Ora la law firm è impegnata su due fronti complementari, interno ed esterno. Da un lato, si punta a migliorare e a rendere più efficienti i processi grazie alla tecnologia, semplificando la comunicazione e creando le condizioni per un’operatività flessibile, anche da remoto. Dall’altro, si lavora sulle modalità di creazione del valore per i clienti attraverso questi strumenti. «L’utilizzo intelligente della tecnologia - dice Arosio - consente di proporre prodotti di alta qualità in tempi più rapidi e in un formato maggiormente fruibile e integrato con i processi interni del cliente. L’intelligenza artificiale consente la gestione sempre più efficace di ingenti volumi di dati e la proposta di servizi legali innovativi».

Marco Imperiale di Lca è stato il primo chief innovation officer di uno studio italiano a partire dal gennaio 2018. «Dopo aver effettuato una ricognizione delle esperienze a livello internazionale - dice - ho progettato un modello ad hoc che va al di là della tecnologia e punta all’innovazione dei servizi offerti alla clientela». Con il passare del tempo il puzzle si arricchisce di nuovi tasselli: «Quest’anno - aggiunge Imperiale - intendiamo lanciare proposte in ambito di blockchain per i nostri clienti, in particolare per la certificazione delle opere d’arte, della proprietà intellettuale e della filiera del cibo». Un’altra direttrice sarà quella dello sviluppo del litigation funding sul territorio e di un utilizzo massivo di piattaforme di intelligenza artificiale, soprattutto per i servizi a basso, valore aggiunto come la due diligence, che sono diventati una sorta di commodity.

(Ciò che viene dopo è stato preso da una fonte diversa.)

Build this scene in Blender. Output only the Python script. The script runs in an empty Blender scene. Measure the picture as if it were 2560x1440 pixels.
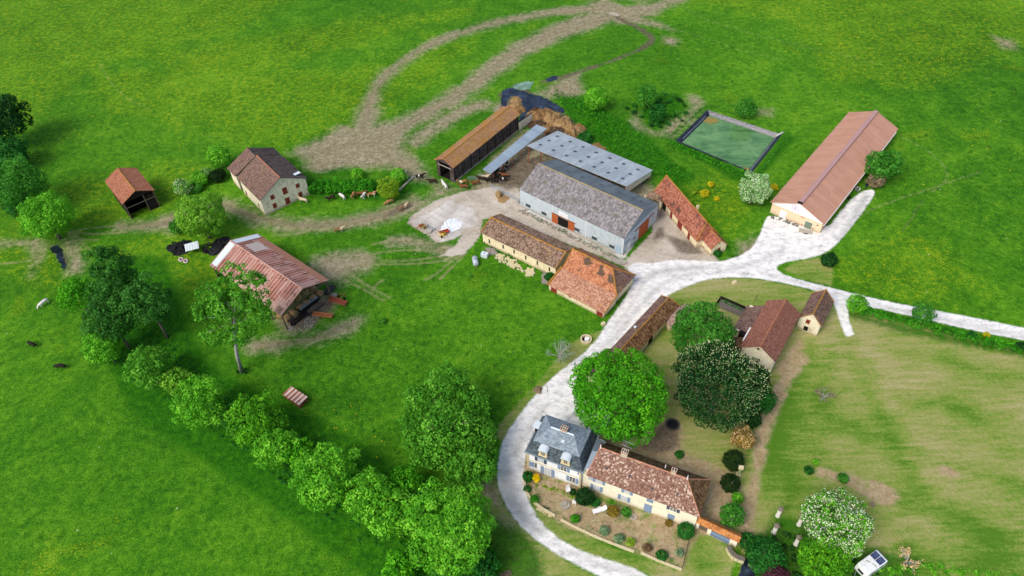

Nella “boutique” Crc Lex la regia dell’innovazione è affidata al ventisettenne Giulio Messori che ha elaborato una strategia a tre punte per le due sedi di Milano e Padova. Lo studio conta 18 professionisti, con competenze che dal diritto civile e familiare si sono estese alla proprietà intellettuale, all’e-commerce e al fintech. «Il primo obiettivo - afferma Messori - è cercare di differenziare il nostro lavoro da quello dei concorrenti valorizzando il nostro marchio; il secondo è quello di sviluppare la cultura dell’innovazione; il terzo punta a superare le aspettative della clientela che non sono state ancora soddisfatte». Non semplici slogan, ma azioni concrete che richiedono una conoscenza di tutta l’attività dello studio, un dialogo costante con i vertici e la capacità di relazionarsi con la clientela.

Qualcosa si muove anche tra i big italiani. Come Grimaldi. «Stiamo istituendo - spiega il managing partner Francesco Sciaudone - un Osservatorio per l’innovazione, con soci, giovani avvocati, esperti e rappresentanti dei clienti, che deve formulare proposte e suggerimenti anche sulla base di analisi del mercato che sono già state avviate». A spingerli non è solo una questione di innovazione tecnologica, chiarisce: «Il nostro obiettivo è rendere il cliente sempre più consapevole che il nostro servizio è su misura e non industriale. Quindi l’innovazione non serve per ridure i costi e standardizzare le attività, ma a migliorare proprio questi servizi ad alto valore aggiunto».